Originally Posted by Ametrine
DS (Now married/committed relationship) comes home from a long day at the office and his DW/D? has made a gourmet dinner after her long day...

So, teach him how to cook! wink

I'm only being partly cheeky because, for DH and I (both gifted), the sources of our conflict are the most mundane aspects of our existence: chores, banking, family visits. Frankly, we share religious, political, and economic views and are close in intelligence, so there's little friction to be had. How Canadian!

To my thinking, giftedness allows better application of logic, perspective taking, and reason to interpersonal conflict. It may be that gifted-gifted (or gifted-NT) marriages face the same conflicts as NT-NT relationships, but the spouse(s) are better equipped to foresee problems or address them systematically as they arise, which could account for the findings of the study you linked.

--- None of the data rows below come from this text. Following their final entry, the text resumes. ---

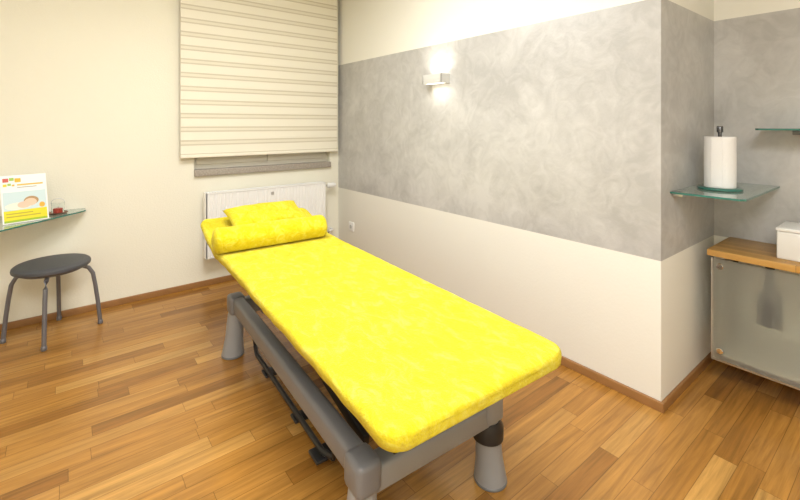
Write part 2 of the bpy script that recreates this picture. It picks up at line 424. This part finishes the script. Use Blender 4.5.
def bar(name, p, q, w, h, mat):
    p, q = Vector(p), Vector(q); d = q-p; Ln = d.length
    o = box(name, (-w/2, 0, -h/2), (w/2, Ln, h/2), mat, .005 if min(w, h) > .012 else 0)
    rotm = Vector((0, 1, 0)).rotation_difference(d.normalized()).to_matrix().to_4x4()
    return xform(o, Matrix.Translation(p) @ rotm)
tp.append(bar('lift_arm_1', (-.2, .45, .33), (-.2, 1.7, .56), .03, .05, m_black))
tp.append(bar('lift_arm_2', (.2, .45, .33), (.2, 1.7, .56), .03, .05, m_black))
tp.append(bar('lift_arm_3', (-.16, 1.8, .33), (-.16, .6, .56), .03, .05, m_greyd))
tp.append(bar('lift_arm_4', (.16, 1.8, .33), (.16, .6, .56), .03, .05, m_greyd))
tp.append(tube('lift_motor', [(0, .9, .40), (0, 1.35, .46)], .035, m_black))
tp.append(box('motor_mount', (-.2, 1.3, .40), (.2, 1.36, .5), m_greyd, .006))
tp.append(tube('foot_bar', [(-.20, .72, .09), (-.215, .80, .075), (-.215, 1.75, .075), (-.20, 1.83, .09)], .013, m_black))
tp.append(tube('foot_bar_inner', [(-.14, .76, .10), (-.15, .84, .085), (-.15, 1.70, .085), (-.14, 1.78, .10)], .010, m_black))
tp.append(tube('foot_bar_arm_1', [(-.20, .72, .09), (-.22, .66, .22), (-.24, .62, .30)], .010, m_black))
tp.append(tube('foot_bar_arm_2', [(-.20, 1.83, .09), (-.22, 1.86, .22), (-.24, 1.88, .30)], .010, m_black))
tp.append(box('foot_pedal', (-.26, .76, .055), (-.12, .85, .07), m_black, .005))
tp.append(box('foot_pedal_mid', (-.24, 1.05, .055), (-.12, 1.12, .07), m_black, .005))
tp.append(box('foot_pedal_far', (-.24, 1.50, .055), (-.12, 1.58, .07), m_black, .005))
for o in tp: xform(o, TM)
group('massage_table', tp)

# bolster
def bolster():
    bm = bmesh.new(); seg = 48; Ln = .76; R0 = .081; rings = []
    n = 70
    for i in range(n+1):
        y = -Ln/2+Ln*i/n; d = min(y+Ln/2, Ln/2-y)
        f = 1 if d > .045 else math.sqrt(max(0.0, 1-(1-d/.045)**2))*.45+.55
        if d < 1e-6: f = .4
        ring = []
        for kx in range(seg):
            a = 2*math.pi*kx/seg
            r = R0*f*(1+.03*noise.noise(Vector((math.cos(a)*1.5, math.sin(a)*1.5, y*6)))+.012*math.sin(a*9+y*14)*(1 if d < .1 else .3))
            z = r*math.sin(a); z = max(z, -R0*.86)
            ring.append(bm.verts.new((y, r*math.cos(a), z)))
        rings.append(ring)
    for a, b in zip(rings, rings[1:]):
        for i in range(seg): bm.faces.new((a[i], a[(i+1) % seg], b[(i+1) % seg], b[i]))
    bm.faces.new(rings[0][::-1]); bm.faces.new(rings[-1])
    bmesh.ops.recalc_face_normals(bm, faces=bm.faces)
    o = mkobj('bolster', bm, m_yel)
    for p in o.data.polygons: p.use_smooth = True
    return o
o = bolster(); o.name = 'bolster_cushion'
xform(o, TM @ Matrix.Translation((-.055, 1.93, .764)))

def pillow(name, w, d, t):
    bm = bmesh.new(); n = 30; top = []; bot = []
    for i in range(n+1):
        ra, rb = [], []
        for j in range(n+1):
            u = 2*i/n-1; v = 2*j/n-1
            f = (max(0, 1-abs(u)**2.6)*max(0, 1-abs(v)**2.6))**.42
            px = u*w/2*(1-.05*(1-abs(v)**2)*abs(u)); py = v*d/2*(1-.06*(1-abs(u)**2)*abs(v))
            nz = noise.noise(Vector((u*3, v*3, 1)))*.008
            ra.append(bm.verts.new((px, py, t/2*f+nz*f)))
            rb.append(ra[-1] if i in (0, n) or j in (0, n) else bm.verts.new((px, py, -t/2*f)))
        top.append(ra); bot.append(rb)
    for i in range(n):
        for j in range(n):
            bm.faces.new((top[i][j], top[i+1][j], top[i+1][j+1], top[i][j+1]))
            try: bm.faces.new((bot[i][j], bot[i][j+1], bot[i+1][j+1], bot[i+1][j]))
            except ValueError: pass
    bmesh.ops.recalc_face_normals(bm, faces=bm.faces)
    o = mkobj(name, bm, m_yel)
    for p in o.data.polygons: p.use_smooth = True
    return o
o = pillow('head_pillow', .56, .30, .11)
xform(o, TM @ Matrix.Translation((.01, 2.26, .82)) @ Matrix.Rotation(math.radians(20), 4, 'X') @ Matrix.Rotation(math.radians(3), 4, 'Z'))

# ---------------------------------------------------------------- stool
C = Vector((-.060, 3.93)); sp = []
sr = .225; dz = .014
sp.append(lathe('seat', [(.18, .455+dz), (sr-.012, .457+dz), (sr-.002, .465+dz), (sr, .475+dz), (sr-.003, .488+dz), (sr-.015, .497+dz), (sr-.05, .501+dz), (.02, .502+dz)], (C.x, C.y, 0), m_seat, seg=64))
sp.append(lathe('seat_ring', [(.15, .44+dz), (.18, .44+dz), (.18, .456+dz), (.15, .456+dz)], (C.x, C.y, 0), m_leg, seg=48))
for i, (a, fr_) in enumerate(((-98.5, 1), (-5, 1.06), (81.5, .93), (171.5, 1))):
    a = math.radians(a); d = Vector((math.cos(a), math.sin(a)))
    P = []
    for r, z in ((.05, .455), (.12, .456), (.165, .453), (.198, .435), (.222, .39), (.236, .30), (.250, .18), (.265, .012)):
        r *= fr_
        P.append((C.x+d.x*r, C.y+d.y*r, z))
    sp.append(tube('leg_%d' % (i+1), P, .0135, m_leg))
    sp.append(lathe('foot_cap_%d' % (i+1), [(.014, 0), (.0165, .004), (.0165, .025), (.014, .028)], (C.x+d.x*.265*fr_, C.y+d.y*.265*fr_, 0), m_leg, seg=20))
group('stool', sp)

# ---------------------------------------------------------------- left glass shelf and items
SH = .83
pts = [(.14, YB), (.14, 4.12), (.10, 4.07), (-.31, 3.66), (-.42, 3.58), (-.60, 3.52), (-1.1, 3.50), (-1.1, YB)]
parts = [prism('glass_plate', pts, SH-.010, SH, m_glass, edge_mat=m_gedge),
         boxes('clamps', [((-.05, YB-.06, SH-.03), (.0, YB, SH-.010)), ((-.85, YB-.06, SH-.03), (-.8, YB, SH-.010))], m_steel, .003)]
group('glass_desk_shelf', parts)

u = Vector((.959, .282, 0)); nrm = Vector((u.y, -u.x, 0)).normalized()
P0 = Vector((-.423, 3.80, SH+.002))+u*.115
def locm(p0, u, nrm, lean):
    up = (Vector((0, 0, 1))*math.cos(lean)-nrm*math.sin(lean))
    n2 = u.cross(up)
    return Matrix((( u.x, up.x, n2.x, p0.x), (u.y, up.y, n2.y, p0.y), (u.z, up.z, n2.z, p0.z), (0, 0, 0, 1)))
BM = locm(P0, u, nrm, math.radians(14))
w, h = .245, .325
def patch(name, x0, y0, x1, y1, zz, c, th=.0006):
    o = box(name, (x0, y0, zz), (x1, y1, zz+th), simple(name+'_ink', c, .35)); return xform(o, BM)
def disc(name, cx, cy, rx, ry, zz, c):
    bm = bmesh.new(); vs = [bm.verts.new((cx+rx*math.cos(t*math.pi/12), cy+ry*math.sin(t*math.pi/12), zz)) for t in range(24)]
    bm.faces.new(vs); return xform(mkobj(name, bm, simple(name+'_ink', c, .4)), BM)
parts = [patch('sheet', 0, 0, w, h, 0, (.88, .88, .86), .004)]
parts.append(patch('yellow_block', .008, .02, w-.008, .085, .0041, (.78, .70, .03)))
parts.append(patch('green_strip', .008, .006, w-.008, .02, .0041, (.35, .50, .03)))
parts.append(patch('photo_sky', .008, .085, w-.008, .21, .0041, (.60, .74, .76)))
parts.append(disc('hair_print', .155, .142, .040, .030, .0049, (.45, .28, .12)))
parts.append(disc('face_print', .15, .132, .034, .026, .0051, (.82, .58, .42)))
parts.append(disc('towel_print', .085, .112, .070, .024, .0050, (.86, .82, .70)))
parts.append(disc('shoulder_print', .115, .118, .035, .022, .0052, (.80, .57, .42)))
parts.append(disc('flower_print', .212, .106, .016, .018, .0050, (.85, .45, .05)))
cl = [(.85, .45, .03), (.35, .55, .1), (.85, .65, .05), (.6, .12, .08), (.85, .5, .1)]
for i, (x, y, s, c) in enumerate([(.012, .28, .030, 3), (.046, .288, .024, 1), (.074, .276, .032, 0), (.012, .25, .020, 2), (.036, .255, .018, 1), (.058, .25, .014, 4)]):
    parts.append(patch('logo_tile_%d' % i, x, y, x+s, y+s*.85, .0048, cl[c]))
parts.append(patch('text_line_1', .085, .252, .225, .262, .0048, (.75, .50, .08)))
parts.append(patch('text_line_2', .085, .236, .19, .242, .0048, (.45, .45, .42)))
parts.append(patch('text_line_3', .02, .04, .2, .047, .0048, (.5, .4, .05)))
parts.append(patch('text_line_4', .02, .06, .16, .067, .0048, (.5, .4, .05)))
o = box('support_leg', (.06, 0, -.003), (.18, .2, 0), m_plast); parts.append(xform(o, BM))
o = bar('foot', P0+u*.06+Vector((0, 0, .002)), P0+u*.06-nrm*.11+Vector((0, 0, .002)), .02, .003, m_plast); parts.append(o)
group('brochure_display', parts)

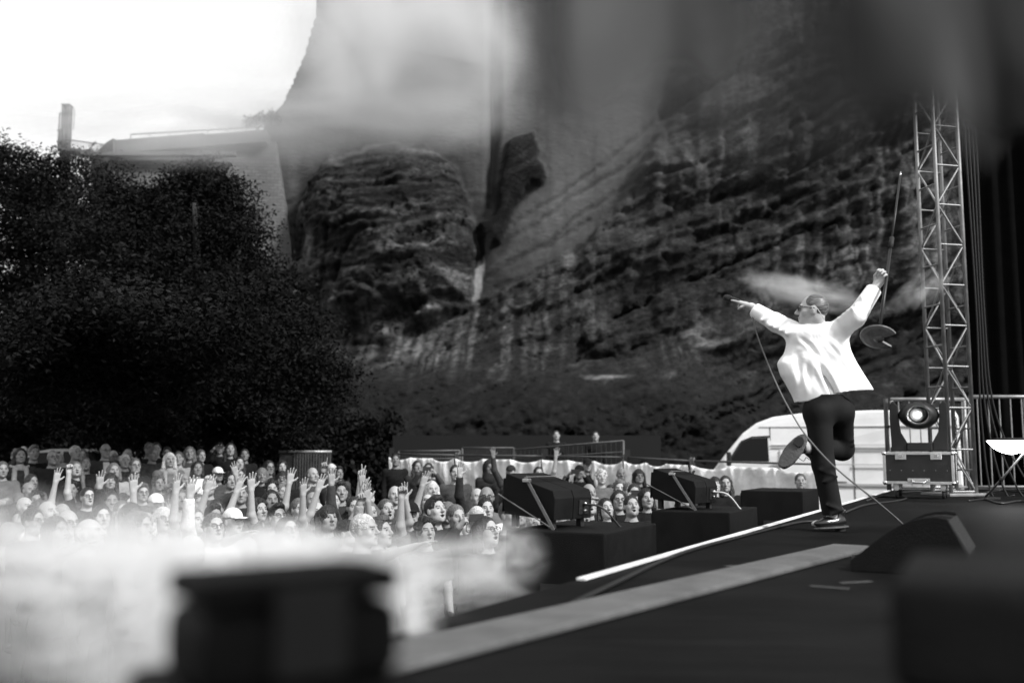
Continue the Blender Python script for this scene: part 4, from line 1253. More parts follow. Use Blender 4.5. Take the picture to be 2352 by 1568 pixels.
# ------------------------------------------------------------------ parked cars and tent under the trees
def car(loc, rz, label, paint, s=1.0):
    root = empty('parked_car', loc, rz); tag(root, label, 'car', 'cars parked under the trees')
    prof = [(0.0, .35), (-.02, .6), (.08, .82), (.9, .95), (1.05, .97), (1.75, 1.42), (2.1, 1.50), (3.0, 1.50), (3.6, 1.42), (4.15, 1.02), (4.35, .98), (4.38, .5), (4.3, .3), (.15, .28)]
    prof = [(x * s, z * s) for x, z in prof]
    n = len(prof); mb = MB()
    for t in (-1, -.97, -.8, .8, .97, 1):
        for x, z in prof:
            lean = max(0, z / s - .9) / .6
            sh = {1: .97, .97: .993, .8: 1}[abs(t)]
            mb.v.append(((x - 2.2 * s) * sh + 2.2 * s, t * (.88 - .20 * lean) * s, (z - .8 * s) * sh + .8 * s))
    for k in range(5):
        for i in range(n):
            j = (i + 1) % n; mb.f.append((k * n + i, k * n + j, (k + 1) * n + j, (k + 1) * n + i))
    mb.f.append(tuple(range(n))); mb.f.append(tuple(reversed(range(5 * n, 6 * n))))
    b_ = mb.build('body', paint, root)
    md = b_.modifiers.new('round', 'BEVEL'); md.width = .04; md.segments = 2; md.limit_method = 'ANGLE'; md.angle_limit = R(20)
    for sy in (-1, 1):
        for poly in ([(1.25, 1.02), (1.82, 1.40), (2.35, 1.44), (2.35, 1.02)], [(2.42, 1.02), (2.42, 1.44), (3.1, 1.43), (3.5, 1.34), (3.75, 1.05)]):
            mbw = MB(); P = [Vector((x * s, sy * (.885 - .2 * (z - .9) / .6) * s, z * s)) for x, z in poly]
            Q_ = [p - Vector((0, sy * .03, 0)) for p in P]; m_ = len(P)
            mbw.add(P + Q_, [tuple(range(m_)), tuple(reversed(range(m_, 2 * m_)))] + [(i, i + m_, (i + 1) % m_ + m_, (i + 1) % m_) for i in range(m_)])
            mbw.build('window', GLASSD, root)
    mbw = MB(); P = [Vector((1.10, y, 1.02)) * s if False else Vector((1.12 * s, y * .72 * s, 1.01 * s)) for y in (-1, 1)] + [Vector((1.72 * s, y * .62 * s, 1.41 * s)) for y in (1, -1)]
    off = Vector((-.05, 0, .07)); mbw.add([p + off * .25 for p in P] + [p + off for p in P], [(0, 1, 2, 3), (7, 6, 5, 4), (0, 4, 5, 1), (1, 5, 6, 2), (2, 6, 7, 3), (3, 7, 4, 0)])
    mbw.build('windscreen', GLASSD, root)
    for x_ in (.82, 3.5):
        for sy in (-1, 1):
            w_ = MB().lathe([(.18, -.1), (.30, -.1), (.32, -.05), (.32, .05), (.30, .1), (.18, .1)], 18, Matrix.Rotation(R(90), 3, 'X')).build('wheel', RUBB, root, smooth=True, loc=(x_ * s, sy * .8 * s, .32))
            MB().lathe([(.02, .10), (.17, .105), (.19, .09)], 12, Matrix.Rotation(R(90 if sy < 0 else -90), 3, 'X')).build('rim', ALU, w_, smooth=True)
    for sy in (-1, 1):
        MB().box((.05 * s, sy * .62 * s, .72 * s), (.10, .3 * s, .13)).build('headlight', CHROME, root, bevel=.02)
    MB().box((-.03 * s, 0, .45 * s), (.02, .52, .11)).build('number_plate', mat('number_plate', .55, .5), root)
    return root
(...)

My initial hypothesis is that the satisfaction in a marriage doesn't come so much from similarity but from the perception that your spouse loves and respects you, and vice-versa. That love probably transcends political, economic, and intellectual differences and explains some of the wild departures we see from assortative pairing.

Frankly, a large part of my husband's initial appeal was his brilliant mind. Talking to my husband is the one true time when I feel "home". I am one of those individuals for whom a close intellectual match is necessary.


What is to give light must endure burning.